Stevenson: We have an ongoing reader wish list that we’re continuously adding to.
Geter: Ryann and I pretty much spend six hours a day on Gchat while we’re at our full time jobs, we are just Gchatting about our lives, our poetry, our series. We share Google Docs, and text each other at six in the morning. We harass each other. It’s kind of an organic process. Timothy Donnelly, and Nicole Sealey, and Rowan Ricardo Phillips are amazing New York based poets that we have been dying to have read. We got lucky that Ruth was coming to town from LA, and so we planned this date around her trip here. It was an opportunity we couldn’t afford to pass up.
Timothy and Rowan are really established. Timothy is the poetry editor Boston Review and won the Kingsley (and Kate Tufts Poetry Award) for poetry! Rowan was long-listed for a National Book award this year for poetry. We like to have combinations that people would not think of. Our lineup might not be on your poetry bookshelf, but after you hear them read together, we hope that audience members will feel moved to expand their reading shelves. Ruth’s first book just came out. Timothy has two books. Rowan was just nominated for the National Book Award. Nicole Sealey is beloved. Every reading has four readers, at 12 minutes each with a ten minute break in the middle. We like to keep it simple and not overwhelm folks. Poetry is compact and so absorbing; all of that at a reading can be hard.

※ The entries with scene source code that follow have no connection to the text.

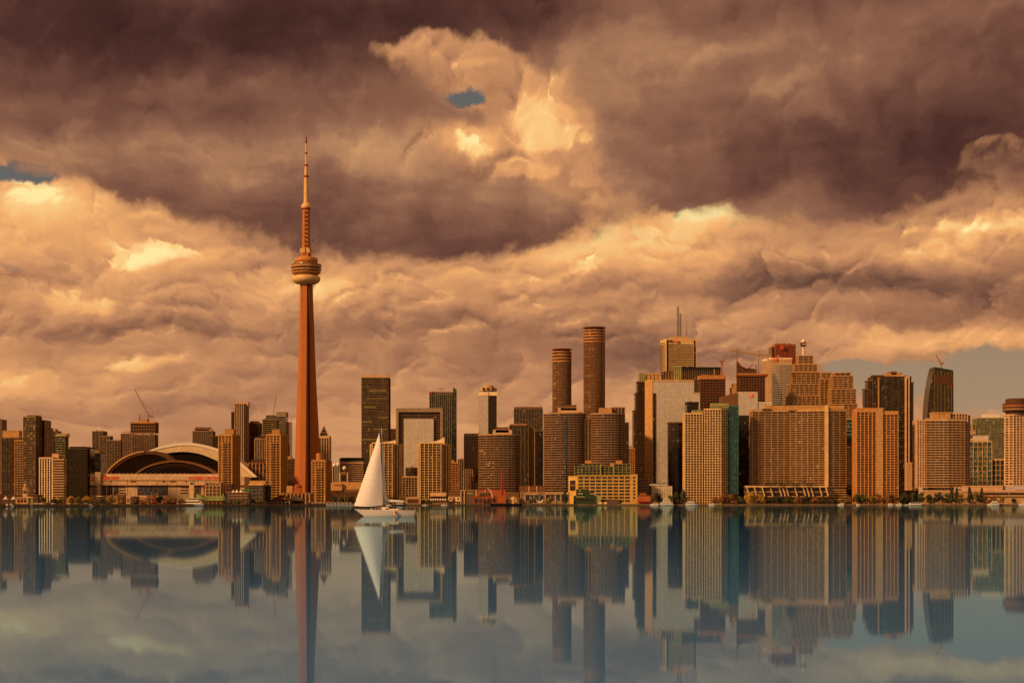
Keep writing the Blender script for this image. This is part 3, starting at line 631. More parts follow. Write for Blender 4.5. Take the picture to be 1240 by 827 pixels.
# --- right of centre
r, O = T('dark tower with jutting balconies and a pale green cap left of the big silver slab', 2560, flat(773,784.5), 462, g='dark', b='brown', bh=.8, bo=1.6, ps=0)
block(r, O, 2560, flat(775,787), 452, bot=463, off=1, g='green', b='palegreen', solid='palegreen', bh=0, ps=3, p='palegreen', pw=.3)
block(r, O, 2560, flat(770,774), 476, off=6, g='dark', b='brown', bh=.8, bo=.9, ps=0); block(r, O, 2560, flat(767,771), 497, off=9, g='brown', b='brown', bh=1, ps=0)
# white banded bank tower
D = 3000; r, O = T('white banded bank tower with roof masts and a red round emblem', D, [(800,26),(806.5,0),(843.5,6)], 410.5, g='dark', b='cream', p='white', bh=0, ps=0, cap=11, capm='cream', solid='cream')
XA, XB = wx(806.5,D)-O[0], wx(843.5,D)-O[0]
yb = lambda x: 6*(x-XA)/(XB-XA)
m_ = B()
for k in range(30):
    zc = wz(417.5+k*2.62, D)-GZ
    if zc < 20: break
    x0, x1 = XA+5.5, XB-5.5
    m_.prism([(x0,yb(x0)-.5),(x1,yb(x1)-.5),(x1,yb(x1)+1),(x0,yb(x0)+1)], zc-.95, zc+.75)
m_.build('window_bands', G['brown'], r)
m_ = B()
for a_ in (XA+1.3, XB-4.3): m_.prism([(a_,yb(a_)-.6),(a_+3,yb(a_+3)-.6),(a_+3,2+yb(a_+3)),(a_,2+yb(a_))], 0, wz(412,D)-GZ)
m_.build('corner_recess', G['dark'], r)
m_ = B(); LX, LY = wx(800,D)-O[0], 26
for k in range(48):
    zc = wz(415+k*2.62, D)-GZ
    if zc < 20: break
    p_ = lambda u: (LX+(XA-LX)*u-.25, LY+(0-LY)*u-.25)
    a_, b2 = p_(.06), p_(.94); m_.prism([a_, b2, (b2[0]+.6,b2[1]+.6), (a_[0]+.6,a_[1]+.6)], zc-.8, zc+.5)
m_.build('side_windows', G['brown'], r)
B().box(wx(812,D)-O[0], wx(834,D)-O[0], 8, 26, wz(411,D)-GZ, wz(407.2,D)-GZ).build('penthouse', 'beige', r)
text(r, 'BMO', 4.6, 'black', (wx(809.3,D)-O[0], -1.3, wz(414.7,D)-GZ), 'lettering', width=9.8)
def disc(parent, cx, y, cz, R0, mat, name, th=.3, n=20): return B().extr([(cx+R0*math.cos(-2*math.pi*i/n), cz+R0*math.sin(-2*math.pi*i/n)) for i in range(n)], y, y+th).build(name, mat, parent)
e_ = disc(r, wx(819.3,D)-O[0], -1.3, wz(412.9,D)-GZ, 2.9, 'signred', 'emblem', .8)
B().extr([(wx(819.3,D)-O[0]+a_, wz(412.9,D)-GZ+b2) for a_, b2 in ((-1.6,-1.2),(-1.6,1.4),(-1.0,1.4),(0,.2),(1.0,1.4),(1.6,1.4),(1.6,-1.2),(.9,-1.2),(.9,.3),(0,-.6),(-.9,.3),(-.9,-1.2))], -1.55, -1.31).build('emblem_sign', 'white', e_)
for px, tp, w_ in ((822,370,3.0),(825,378.5,2.6)):
    jib(r, D, O, [(px,409),(px,tp)], w_, 'darkgrey', 'antenna_mast', 14)
B().bar((wx(832.5,D)-O[0],14,wz(409,D)-GZ), (wx(832.5,D)-O[0],14,wz(395,D)-GZ), 1.1, .5).build('antenna_mast', 'darkgrey', r)
B().bar((wx(832.5,D)-O[0],14,wz(395.2,D)-GZ), (wx(832.5,D)-O[0],14,wz(381,D)-GZ), .4, .2).build('antenna_rod', 'darkgrey', r)
# silver slab
r, O = T('massive silver panelled office slab with an orange left face below the white banded tower', 2450, [(782,14),(790.5,0),(840.5,4)], 460, bot=585, g='grey', b='silver', p='silver', bh=.22, bo=.06, ps=9, pw=.2, po=.12, fh=3.9, cap=3, capm='beige', depth=30)
D = 2450
B().prism([(wx(782,D)-O[0]-.3,13.5),(wx(790.3,D)-O[0]-.3,-.5),(wx(790.3,D)-O[0]+.5,.5),(wx(782,D)-O[0]+1,15)], wz(585,D)-GZ, wz(460.5,D)-GZ).build('side_panel', 'tan', r)
B().box(wx(790.8,D)-O[0], wx(794,D)-O[0], -.6, .4, wz(585,D)-GZ, wz(476,D)-GZ).build('window_strip', G['dark'], r)
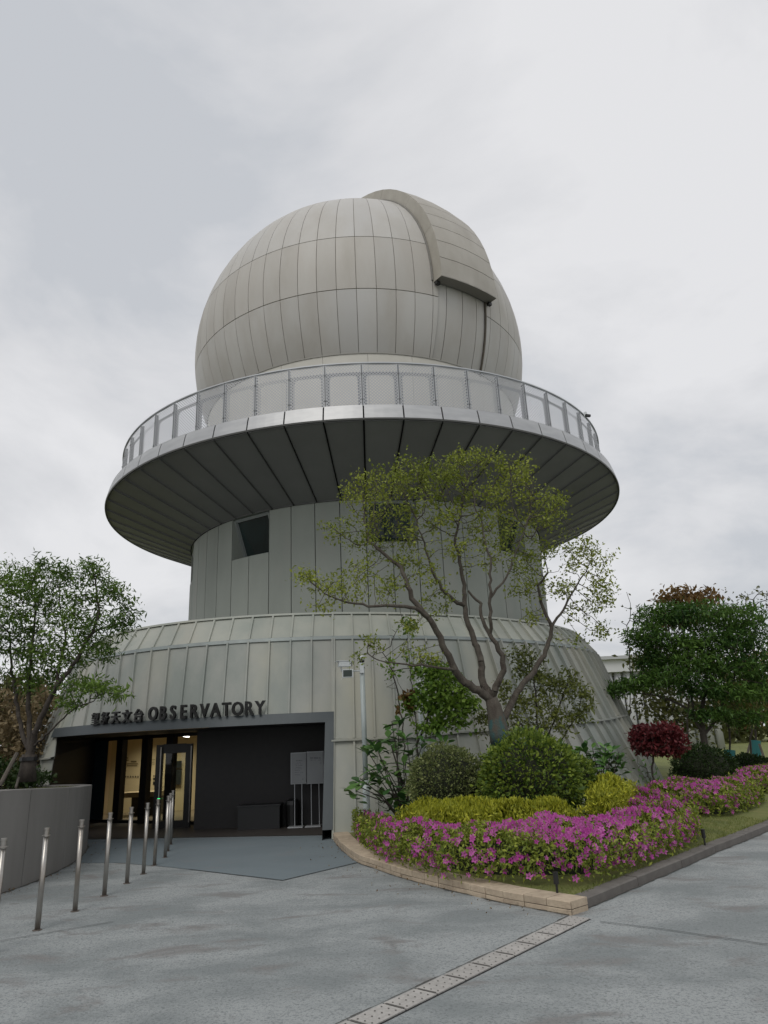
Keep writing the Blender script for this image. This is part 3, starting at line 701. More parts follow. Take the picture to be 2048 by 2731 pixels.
# bench box and bin in the vestibule
BXO = thing('storage_box', (-2.86, 15.66, 0), 'low black box against the back wall of the entrance recess', 'box')
MB().box((-2.86, 15.68, .23), (.86, .4, .44)).build('box_body', mat('box_black', (.017, .018, .019), .5), BXO)
MB().box((-2.86, 15.68, .465), (.9, .44, .025)).build('box_lid', mat('box_lid_black', (.024, .025, .026), .4), BXO)
BN = thing('litter_bin', (-2.2, 15.75, 0), 'dark rounded bin between the low box and the notice stands', 'bin')
MB().lathe([(.13, 0), (.15, .42)], (-2.2, 15.75, 0.016), 14).build('bin_body', M_black, BN); MB().lathe([(.155, .42), (.14, .5), (.05, .54)], (-2.2, 15.75, .016), 14).build('bin_lid', M_black, BN)
# notice stands
YS = 15.5
def stand(x0, x1, y0, y1, legs, base, lines, lab):
    a, b = at(x0, y1, YS), at(x1, y0, YS)
    T = thing('notice_stand', ((a[0]+b[0])/2, YS, .016), lab, 'notice stand', 'notice stands in the entrance recess')
    MB().box(((a[0]+b[0])/2, YS, (a[2]+b[2])/2), (b[0]-a[0], .03, b[2]-a[2])).build('board', M_board, T)
    MB().box(((a[0]+b[0])/2, YS+.02, (a[2]+b[2])/2), (b[0]-a[0]+.03, .02, b[2]-a[2]+.03)).build('board_frame', M_galv, T)
    for lx in legs: x = at(lx, 2150, YS)[0]; MB().tube([(x, YS+.02, .03), (x, YS+.02, a[2]+.02)], .009, 6).build('leg', M_galv, T)
    xa, xb = at(base[0], 2207, YS)[0], at(base[1], 2207, YS)[0]; MB().box(((xa+xb)/2, YS, .03), (xb-xa, .25, .02)).build('foot', M_galv, T)
    ink = MB()
    for (lx0, ly0, lx1, ly1) in lines:
        n_ = max(1, int((lx1-lx0)/1.5))
        for q in range(n_):
            if random.random() < .2: continue
            p_, r_ = at(lx0+(lx1-lx0)*q/n_, ly1, YS-.017), at(lx0+(lx1-lx0)*(q+.75)/n_, ly0, YS-.017); ink.quad((p_[0], YS-.017, p_[2]), (r_[0], YS-.017, p_[2]), (r_[0], YS-.017, r_[2]), (p_[0], YS-.017, r_[2]))
    ink.build('board_print', M_ink, T)
    return T
stand(777, 816, 2008, 2090, (785.5, 805), (769, 809), [(790, 2027, 806, 2030), (790, 2034, 802, 2035), (788, 2037, 807, 2038), (788, 2041, 807, 2042), (789, 2046, 803, 2047), (786, 2050, 806, 2051), (786, 2054, 800, 2055), (786, 2060, 810, 2061), (786, 2066, 800, 2067), (807, 2076, 812, 2080)], 'left notice stand with many lines of small print and a dark mark at its foot')
stand(819, 861, 2005, 2089, (830, 851), (815, 856), [(827, 2020, 855, 2023), (828, 2026, 855, 2028), (852, 2034, 856, 2036)], 'right notice stand with two lines of print beside the portal jamb')

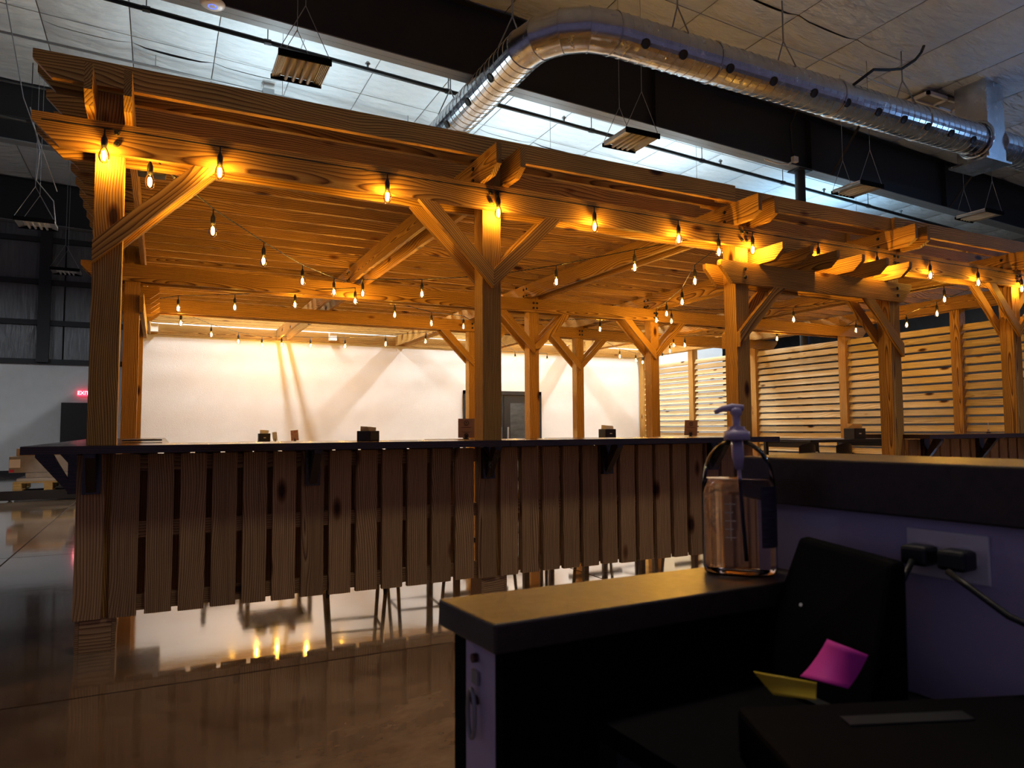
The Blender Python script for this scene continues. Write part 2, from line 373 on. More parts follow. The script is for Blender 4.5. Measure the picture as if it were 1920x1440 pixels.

At the end of day, poets also like to socialize. All of those dark emotions, you can only cry in the shower alone for so long. After that, you need to hang out.
Last question: Do you feel optimistic about the future of poetry?
Stevenson: I do. I think poetry is veering into a really exciting and important new chapter. It has always had the potential to impact the world on a political and social level, but the impact of poetry feels more inevitable and necessary than ever.
Geter: I feel optimistic, because poetry is changing the world. That’s clear as day to me. Claudia Rankine, as everyone knows is one of our country’s best poets. Someone took Claudia Rankine’s book to a Trump rally and read it form their bleacher seats on a camera. That was a huge deal; the book is all about race in America and micro-aggressions. Claudia and her work have opened a new door for dialogue. I feel poetry has appeared to be dying because it outgrew the medium it had to reach its audience. Another thing the Internet has fixed.
I’m also optimistic because poets are fun. The oldest, best kept secret that we’re (poets) the funnest of the bunch.
Stevenson: People are always shocked to discover that poets are a good time. My sister just moved here and came to our last EMPIRE reading. She couldn’t get over how much fun it was. I mean, we’re all just trying to understand what it means to be a human.
Geter: Though, we need to acknowledge that some poetry can be difficult as shit. With MFAs now in the picture, and with the socioeconomic requirement that can come with them, poetry can be seen as no longer for the masses. But I think that’s wrong. I would say the majority of poetry is an exercise in desire. The desire to be seen, heard, and understood.
Mainly, we’re just talking bout love, sex, and death. Everyone’s favorite things.
Stevenson: Right? Everyone can relate.
Empire‘s One Year Anniversary Reading, Friday March 18 at 7:30pm; Art Cafe + Bar, 884 Pacific Street, Brooklyn.